Bendix Commercial Vehicle Systems supports the aims of the newly launched “Road to Zero” coalition – with a mission to eliminate traffic deaths within the next 30 years – along with the role of driverless technologies in helping to meet the target goal. But the company also believes an incremental approach to the development of the technologies is essential. The driving public, Bendix urges, must be given enough time to fully understand how the systems work, and how they affect driver responsibility, at each new level of advancement.
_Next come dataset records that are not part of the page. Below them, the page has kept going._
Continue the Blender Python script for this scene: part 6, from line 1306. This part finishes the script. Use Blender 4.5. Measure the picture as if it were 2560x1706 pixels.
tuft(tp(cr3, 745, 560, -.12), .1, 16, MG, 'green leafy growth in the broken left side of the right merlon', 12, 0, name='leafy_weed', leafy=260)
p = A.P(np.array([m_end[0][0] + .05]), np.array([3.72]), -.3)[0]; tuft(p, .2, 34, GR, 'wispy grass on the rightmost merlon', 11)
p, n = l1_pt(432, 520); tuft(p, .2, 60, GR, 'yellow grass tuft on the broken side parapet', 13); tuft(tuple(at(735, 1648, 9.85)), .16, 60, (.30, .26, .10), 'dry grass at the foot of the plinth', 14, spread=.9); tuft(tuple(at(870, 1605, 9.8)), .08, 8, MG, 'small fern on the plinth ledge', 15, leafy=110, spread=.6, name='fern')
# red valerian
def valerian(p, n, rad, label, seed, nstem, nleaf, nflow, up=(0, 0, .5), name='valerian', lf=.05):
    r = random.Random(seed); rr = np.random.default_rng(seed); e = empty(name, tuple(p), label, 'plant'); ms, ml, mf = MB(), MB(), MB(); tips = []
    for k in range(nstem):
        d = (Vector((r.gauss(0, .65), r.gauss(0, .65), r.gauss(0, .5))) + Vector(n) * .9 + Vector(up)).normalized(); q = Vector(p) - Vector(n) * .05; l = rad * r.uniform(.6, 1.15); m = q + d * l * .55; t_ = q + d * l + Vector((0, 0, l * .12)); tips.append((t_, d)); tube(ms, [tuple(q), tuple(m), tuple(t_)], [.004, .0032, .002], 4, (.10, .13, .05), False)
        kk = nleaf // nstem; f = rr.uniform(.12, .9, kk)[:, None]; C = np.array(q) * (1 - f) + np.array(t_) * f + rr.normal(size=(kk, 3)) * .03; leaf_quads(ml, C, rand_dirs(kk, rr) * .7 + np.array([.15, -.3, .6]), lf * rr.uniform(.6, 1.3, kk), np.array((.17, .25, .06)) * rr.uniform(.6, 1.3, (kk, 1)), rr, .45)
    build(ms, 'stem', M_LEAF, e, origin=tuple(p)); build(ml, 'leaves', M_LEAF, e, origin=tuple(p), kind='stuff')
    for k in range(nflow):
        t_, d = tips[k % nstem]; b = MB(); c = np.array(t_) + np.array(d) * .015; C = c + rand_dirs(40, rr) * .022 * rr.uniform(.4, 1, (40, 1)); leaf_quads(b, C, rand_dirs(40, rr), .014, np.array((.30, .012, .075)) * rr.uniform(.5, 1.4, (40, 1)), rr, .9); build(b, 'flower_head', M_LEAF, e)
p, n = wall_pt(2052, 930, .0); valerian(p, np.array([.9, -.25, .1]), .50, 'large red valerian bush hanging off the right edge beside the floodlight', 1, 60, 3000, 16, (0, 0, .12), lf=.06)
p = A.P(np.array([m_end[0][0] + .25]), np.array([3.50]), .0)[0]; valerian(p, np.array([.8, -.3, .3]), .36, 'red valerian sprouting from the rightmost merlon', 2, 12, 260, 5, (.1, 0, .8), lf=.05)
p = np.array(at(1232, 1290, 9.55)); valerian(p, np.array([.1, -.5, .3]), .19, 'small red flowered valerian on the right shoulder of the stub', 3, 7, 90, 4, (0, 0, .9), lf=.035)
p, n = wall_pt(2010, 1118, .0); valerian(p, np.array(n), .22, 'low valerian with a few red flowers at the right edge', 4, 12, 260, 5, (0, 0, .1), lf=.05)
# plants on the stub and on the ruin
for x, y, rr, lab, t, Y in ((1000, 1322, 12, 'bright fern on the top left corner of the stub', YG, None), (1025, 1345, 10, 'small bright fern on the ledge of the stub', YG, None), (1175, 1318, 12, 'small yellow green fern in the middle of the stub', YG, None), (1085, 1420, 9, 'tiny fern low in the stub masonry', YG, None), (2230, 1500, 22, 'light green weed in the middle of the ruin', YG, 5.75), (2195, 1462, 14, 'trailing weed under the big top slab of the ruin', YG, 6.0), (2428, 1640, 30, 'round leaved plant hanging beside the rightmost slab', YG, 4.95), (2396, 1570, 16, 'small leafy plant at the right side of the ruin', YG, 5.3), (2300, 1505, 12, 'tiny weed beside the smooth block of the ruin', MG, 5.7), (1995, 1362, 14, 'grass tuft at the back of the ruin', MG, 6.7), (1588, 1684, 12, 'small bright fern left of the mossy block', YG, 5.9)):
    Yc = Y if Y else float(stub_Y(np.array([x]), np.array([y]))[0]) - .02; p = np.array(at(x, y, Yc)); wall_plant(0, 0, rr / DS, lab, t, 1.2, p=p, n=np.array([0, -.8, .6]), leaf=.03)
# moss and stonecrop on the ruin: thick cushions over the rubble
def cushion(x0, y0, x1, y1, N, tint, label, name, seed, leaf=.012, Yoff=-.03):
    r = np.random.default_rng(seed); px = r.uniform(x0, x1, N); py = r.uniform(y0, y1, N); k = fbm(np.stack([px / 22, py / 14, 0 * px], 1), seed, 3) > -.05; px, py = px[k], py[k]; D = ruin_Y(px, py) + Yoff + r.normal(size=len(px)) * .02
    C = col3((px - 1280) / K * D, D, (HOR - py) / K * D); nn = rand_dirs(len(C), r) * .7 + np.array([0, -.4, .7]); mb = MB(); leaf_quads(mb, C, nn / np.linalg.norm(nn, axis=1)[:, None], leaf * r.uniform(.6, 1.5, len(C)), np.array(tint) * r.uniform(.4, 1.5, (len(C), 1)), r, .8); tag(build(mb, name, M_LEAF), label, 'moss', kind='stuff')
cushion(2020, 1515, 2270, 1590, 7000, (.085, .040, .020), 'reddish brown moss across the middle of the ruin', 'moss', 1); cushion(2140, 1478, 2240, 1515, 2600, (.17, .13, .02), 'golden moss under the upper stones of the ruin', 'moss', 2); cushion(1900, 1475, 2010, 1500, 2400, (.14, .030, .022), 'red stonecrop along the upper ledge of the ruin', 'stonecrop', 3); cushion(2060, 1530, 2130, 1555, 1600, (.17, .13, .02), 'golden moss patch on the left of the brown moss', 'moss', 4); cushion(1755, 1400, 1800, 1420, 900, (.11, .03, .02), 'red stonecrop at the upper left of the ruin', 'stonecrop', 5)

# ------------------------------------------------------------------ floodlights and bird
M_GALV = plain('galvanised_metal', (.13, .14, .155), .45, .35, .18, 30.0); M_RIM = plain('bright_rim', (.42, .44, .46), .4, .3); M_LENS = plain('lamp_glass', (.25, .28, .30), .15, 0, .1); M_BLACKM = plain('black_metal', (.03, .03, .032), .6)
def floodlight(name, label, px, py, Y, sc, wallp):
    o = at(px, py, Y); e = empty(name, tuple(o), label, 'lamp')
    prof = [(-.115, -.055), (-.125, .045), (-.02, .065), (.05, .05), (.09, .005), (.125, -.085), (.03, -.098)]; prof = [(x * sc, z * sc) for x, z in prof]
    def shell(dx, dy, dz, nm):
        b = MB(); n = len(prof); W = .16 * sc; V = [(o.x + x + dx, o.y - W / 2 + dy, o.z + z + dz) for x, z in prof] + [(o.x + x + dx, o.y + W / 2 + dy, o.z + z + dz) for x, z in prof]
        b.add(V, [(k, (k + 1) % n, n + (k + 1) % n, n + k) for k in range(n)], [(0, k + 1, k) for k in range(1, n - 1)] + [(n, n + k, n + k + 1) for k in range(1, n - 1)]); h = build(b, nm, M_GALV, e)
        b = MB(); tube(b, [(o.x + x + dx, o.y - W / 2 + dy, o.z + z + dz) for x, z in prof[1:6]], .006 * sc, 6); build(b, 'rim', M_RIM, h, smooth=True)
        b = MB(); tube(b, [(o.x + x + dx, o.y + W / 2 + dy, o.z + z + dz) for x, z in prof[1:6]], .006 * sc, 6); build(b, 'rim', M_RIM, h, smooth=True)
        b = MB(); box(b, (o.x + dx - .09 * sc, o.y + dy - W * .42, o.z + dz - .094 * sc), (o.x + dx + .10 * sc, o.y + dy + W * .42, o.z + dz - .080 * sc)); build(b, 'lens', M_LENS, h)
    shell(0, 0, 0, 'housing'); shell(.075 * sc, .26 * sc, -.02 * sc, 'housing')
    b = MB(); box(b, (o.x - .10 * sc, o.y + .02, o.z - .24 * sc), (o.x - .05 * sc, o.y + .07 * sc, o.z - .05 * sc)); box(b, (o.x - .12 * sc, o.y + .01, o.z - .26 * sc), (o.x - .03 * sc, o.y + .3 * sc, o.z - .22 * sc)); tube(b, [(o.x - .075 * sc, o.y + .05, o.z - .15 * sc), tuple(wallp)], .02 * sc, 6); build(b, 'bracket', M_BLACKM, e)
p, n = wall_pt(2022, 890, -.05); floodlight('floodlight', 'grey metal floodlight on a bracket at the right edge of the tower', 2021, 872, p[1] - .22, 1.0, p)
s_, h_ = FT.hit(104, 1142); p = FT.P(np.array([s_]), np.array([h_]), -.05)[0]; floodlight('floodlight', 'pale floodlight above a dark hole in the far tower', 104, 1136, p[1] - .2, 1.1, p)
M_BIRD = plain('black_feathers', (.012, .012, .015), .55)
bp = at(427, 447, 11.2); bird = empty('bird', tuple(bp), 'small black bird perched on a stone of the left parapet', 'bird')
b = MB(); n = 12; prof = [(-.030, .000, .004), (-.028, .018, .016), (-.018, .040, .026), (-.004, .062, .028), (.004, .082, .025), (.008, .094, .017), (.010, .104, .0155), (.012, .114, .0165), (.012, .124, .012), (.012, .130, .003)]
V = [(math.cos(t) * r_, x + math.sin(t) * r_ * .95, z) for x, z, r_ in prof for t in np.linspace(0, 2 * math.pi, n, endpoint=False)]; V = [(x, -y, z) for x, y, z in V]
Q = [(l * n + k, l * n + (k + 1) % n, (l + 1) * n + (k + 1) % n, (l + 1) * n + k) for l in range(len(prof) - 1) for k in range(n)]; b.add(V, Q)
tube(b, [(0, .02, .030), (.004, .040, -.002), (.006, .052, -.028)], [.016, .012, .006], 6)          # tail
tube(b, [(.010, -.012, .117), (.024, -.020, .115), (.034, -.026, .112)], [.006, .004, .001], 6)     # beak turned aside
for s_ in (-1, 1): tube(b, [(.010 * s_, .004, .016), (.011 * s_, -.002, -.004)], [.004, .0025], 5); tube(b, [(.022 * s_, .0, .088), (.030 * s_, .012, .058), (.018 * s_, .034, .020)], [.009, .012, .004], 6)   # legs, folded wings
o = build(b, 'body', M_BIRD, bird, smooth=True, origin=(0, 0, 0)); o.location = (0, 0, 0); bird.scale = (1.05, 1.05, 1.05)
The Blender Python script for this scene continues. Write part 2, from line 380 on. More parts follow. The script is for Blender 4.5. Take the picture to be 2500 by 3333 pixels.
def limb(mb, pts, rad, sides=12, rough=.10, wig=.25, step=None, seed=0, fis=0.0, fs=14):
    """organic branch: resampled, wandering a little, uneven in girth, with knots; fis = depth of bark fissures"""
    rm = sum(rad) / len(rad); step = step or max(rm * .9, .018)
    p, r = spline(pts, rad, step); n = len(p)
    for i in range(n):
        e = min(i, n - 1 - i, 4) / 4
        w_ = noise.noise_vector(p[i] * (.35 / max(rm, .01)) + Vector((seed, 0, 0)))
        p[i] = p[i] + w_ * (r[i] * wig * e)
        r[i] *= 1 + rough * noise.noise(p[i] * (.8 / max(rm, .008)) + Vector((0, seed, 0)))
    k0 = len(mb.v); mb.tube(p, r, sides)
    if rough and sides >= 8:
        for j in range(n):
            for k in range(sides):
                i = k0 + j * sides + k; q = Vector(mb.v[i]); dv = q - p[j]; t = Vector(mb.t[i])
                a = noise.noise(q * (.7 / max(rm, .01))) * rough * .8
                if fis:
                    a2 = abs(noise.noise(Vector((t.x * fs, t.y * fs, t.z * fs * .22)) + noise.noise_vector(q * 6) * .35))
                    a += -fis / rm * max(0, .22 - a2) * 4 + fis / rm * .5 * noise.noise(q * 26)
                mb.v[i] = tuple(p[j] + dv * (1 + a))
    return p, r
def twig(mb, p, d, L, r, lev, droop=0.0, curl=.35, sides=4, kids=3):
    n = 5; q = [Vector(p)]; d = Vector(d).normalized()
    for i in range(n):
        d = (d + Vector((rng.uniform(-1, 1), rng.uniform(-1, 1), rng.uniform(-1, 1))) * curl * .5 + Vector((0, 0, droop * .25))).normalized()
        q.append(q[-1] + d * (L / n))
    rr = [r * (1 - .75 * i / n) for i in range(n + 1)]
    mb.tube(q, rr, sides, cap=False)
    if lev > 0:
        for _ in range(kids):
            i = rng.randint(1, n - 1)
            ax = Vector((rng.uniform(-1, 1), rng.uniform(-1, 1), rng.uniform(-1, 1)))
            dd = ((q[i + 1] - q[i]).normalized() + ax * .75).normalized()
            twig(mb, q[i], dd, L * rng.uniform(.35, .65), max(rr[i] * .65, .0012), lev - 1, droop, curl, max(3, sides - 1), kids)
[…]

Announced last week by the U.S. Department of Transportation (DOT), the “Road to Zero” coalition teams three DOT agencies – the National Highway Traffic Safety Administration, Federal Highway Administration and Federal Motor Carrier Safety Administration – with the National Safety Council. The DOT has committed $1 million a year over the next three years to provide grants to organizations working on programs to save lives.
The department noted that 2015 marked the largest increase in traffic deaths since 1966. For the first half of 2016, the DOT said, the increase has continued, as preliminary estimates show fatalities are up about 10.4 percent compared to the number in the first half of 2015.
Rapid introduction of automated vehicles and advanced technologies, according to the department, is making it increasingly likely that the vision of zero road deaths and serious injuries is attainable in the next 30 years.
“The target of zero deaths is what drives all of us involved in safety technology development. At Bendix, we applaud the agencies for publicly owning that goal and defining an approach and timeline that give them a realistic chance of accomplishing it,” said Fred Andersky, Bendix director of government and industry affairs. “We can’t rush the movement toward driverless vehicles, however. Doing so may create more problems than we solve. Rushing and hyping technologies before the public understands how they really work and what it means in terms of driver responsibility is a path to disaster. Driverless is evolutionary, not revolutionary.”